— Begin —
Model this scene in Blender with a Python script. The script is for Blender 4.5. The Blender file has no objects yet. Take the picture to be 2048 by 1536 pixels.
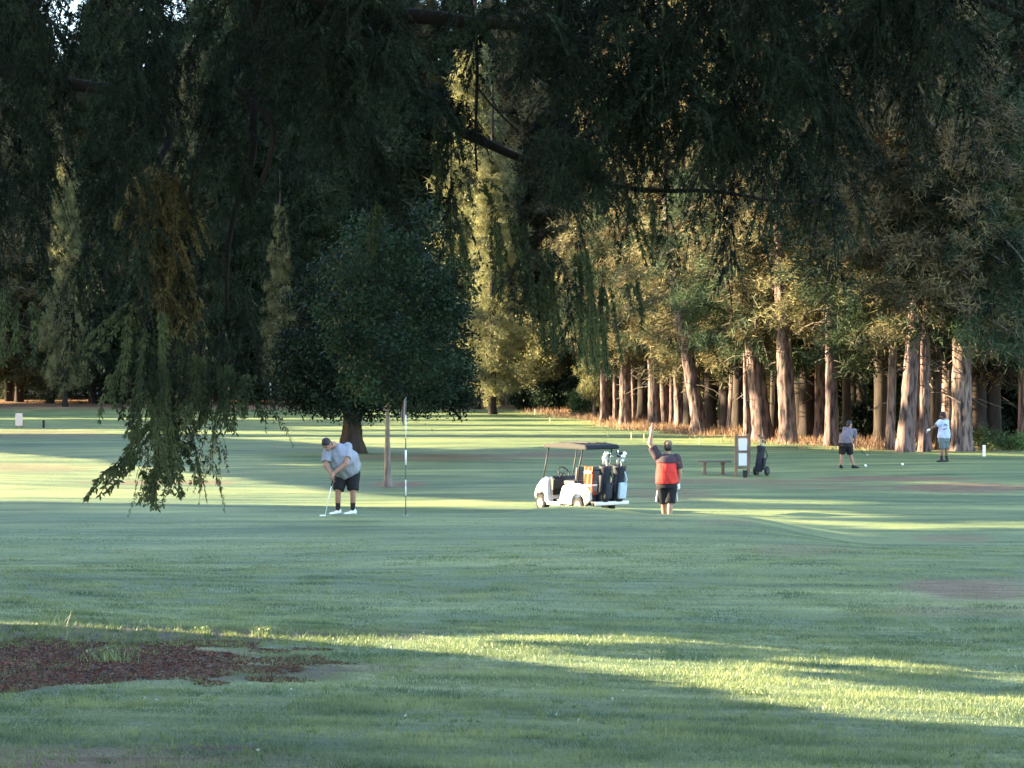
— End —
— Begin —
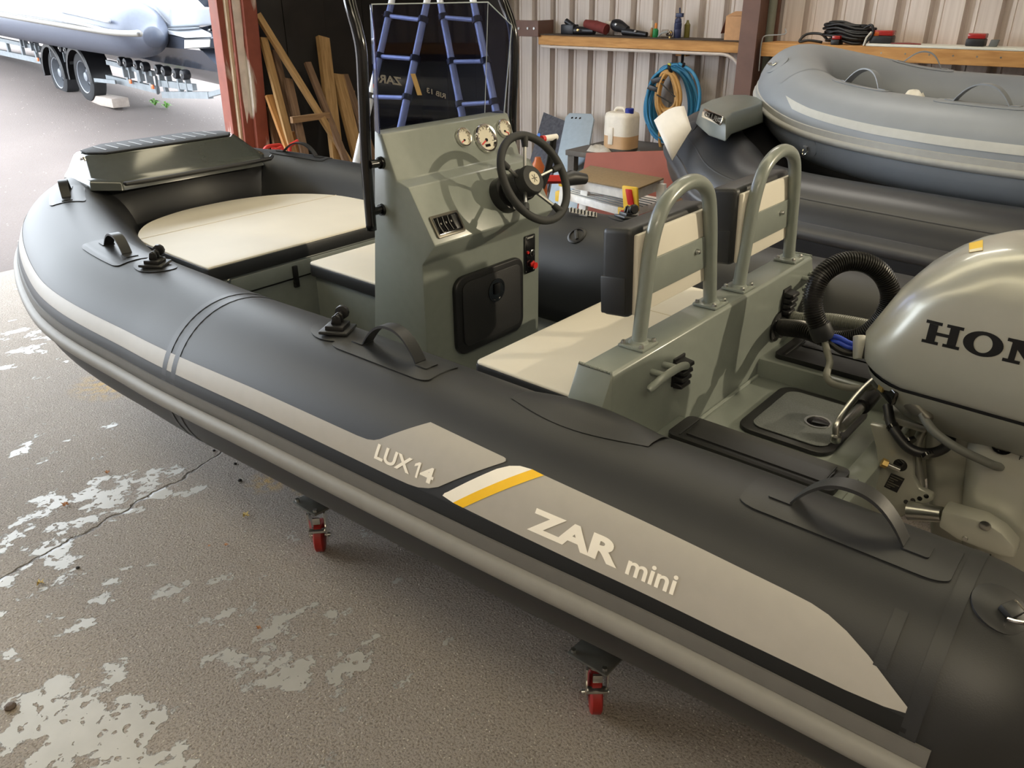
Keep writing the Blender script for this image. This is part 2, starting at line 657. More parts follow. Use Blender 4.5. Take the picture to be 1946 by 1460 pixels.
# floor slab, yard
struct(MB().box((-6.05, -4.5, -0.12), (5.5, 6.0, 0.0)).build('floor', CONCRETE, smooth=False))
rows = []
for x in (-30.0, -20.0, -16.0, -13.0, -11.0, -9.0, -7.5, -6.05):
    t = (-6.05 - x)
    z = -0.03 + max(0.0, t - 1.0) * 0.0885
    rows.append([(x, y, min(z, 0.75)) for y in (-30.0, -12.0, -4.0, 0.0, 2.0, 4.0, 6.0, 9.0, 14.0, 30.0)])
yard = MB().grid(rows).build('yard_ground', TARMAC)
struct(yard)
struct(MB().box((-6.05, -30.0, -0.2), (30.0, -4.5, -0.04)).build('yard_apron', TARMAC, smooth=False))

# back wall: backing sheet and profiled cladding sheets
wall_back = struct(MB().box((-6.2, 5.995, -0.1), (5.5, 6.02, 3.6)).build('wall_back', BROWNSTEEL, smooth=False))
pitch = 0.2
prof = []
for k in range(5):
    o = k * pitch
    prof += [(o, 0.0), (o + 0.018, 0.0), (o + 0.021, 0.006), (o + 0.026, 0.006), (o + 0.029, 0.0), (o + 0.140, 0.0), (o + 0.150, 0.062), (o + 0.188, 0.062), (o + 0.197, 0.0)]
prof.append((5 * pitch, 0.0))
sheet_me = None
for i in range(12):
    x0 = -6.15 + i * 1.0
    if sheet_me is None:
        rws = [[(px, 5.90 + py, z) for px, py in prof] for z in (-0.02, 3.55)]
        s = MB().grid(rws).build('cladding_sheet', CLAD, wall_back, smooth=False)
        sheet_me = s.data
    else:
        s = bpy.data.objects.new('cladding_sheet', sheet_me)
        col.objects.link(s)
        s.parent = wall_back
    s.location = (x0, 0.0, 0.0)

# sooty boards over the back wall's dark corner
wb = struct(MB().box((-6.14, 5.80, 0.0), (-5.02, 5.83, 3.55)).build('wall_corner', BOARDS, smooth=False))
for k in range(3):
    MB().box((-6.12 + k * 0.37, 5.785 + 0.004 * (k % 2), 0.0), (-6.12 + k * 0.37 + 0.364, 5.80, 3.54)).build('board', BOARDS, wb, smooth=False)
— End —
Identify the lines in the entries that hold "Take" and return each one.

Model this scene in Blender with a Python script. The script is for Blender 4.5. The Blender file has no objects yet. Take the picture to be 2048 by 1536 pixels.
Keep writing the Blender script for this image. This is part 2, starting at line 657. More parts follow. Use Blender 4.5. Take the picture to be 1946 by 1460 pixels.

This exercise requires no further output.